Dozens of labor representatives gathered in front of the legislature yesterday to protest a proposed amendment to the Labor Union Act (工會法).
Groups including the National Federation of Independent Trade Unions (NAFITU), the Taiwan Confederation of Trade Unions and numerous local union groups protested against amendments that they say would harm unions. If their demands are not met and the legislature passes the amendments to the Act, they promised to throw cow dung at the Legislative Yuan building.
NAFITU president Chu Wei-li (朱維立) said unions opposed the proposed amendments because they would grant the Council of Labor Affairs the power to suspend union activities and fire union officials over union activities the council considered illegal.
PHOTO: CNA
“Our nation’s lawmakers should not become tools of the administration and capitalists to get what they want at the expense of going against public opinion,” Chu said.
The groups also expressed skepticism about a clause in the amendments that would set minimum levels on union membership fees, saying it would lessen workers’ willingness to join unions thereby decreasing their influence and negotiating power.

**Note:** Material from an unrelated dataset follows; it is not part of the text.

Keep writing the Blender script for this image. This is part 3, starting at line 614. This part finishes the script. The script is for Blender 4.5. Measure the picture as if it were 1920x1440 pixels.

They called the proposed revisions the “Martial Law of Labor Union Act,” which would suppress unions rather than empowering them.
The amendments also propose removing a clause in the act that makes membership mandatory for industries and firms with unions.
The activists said that removal of the mandatory membership clause would destroy the unions and labor rights movements.
The dung plan emulates a similar protest on Dec. 30 outside the Chinese Nationalist Party (KMT) headquarters.
Calling for adoption of the union groups’ proposed version of the amendment rather than that proposed by the KMT caucus, the labor groups threw cow dung at a line of police guarding the headquarters.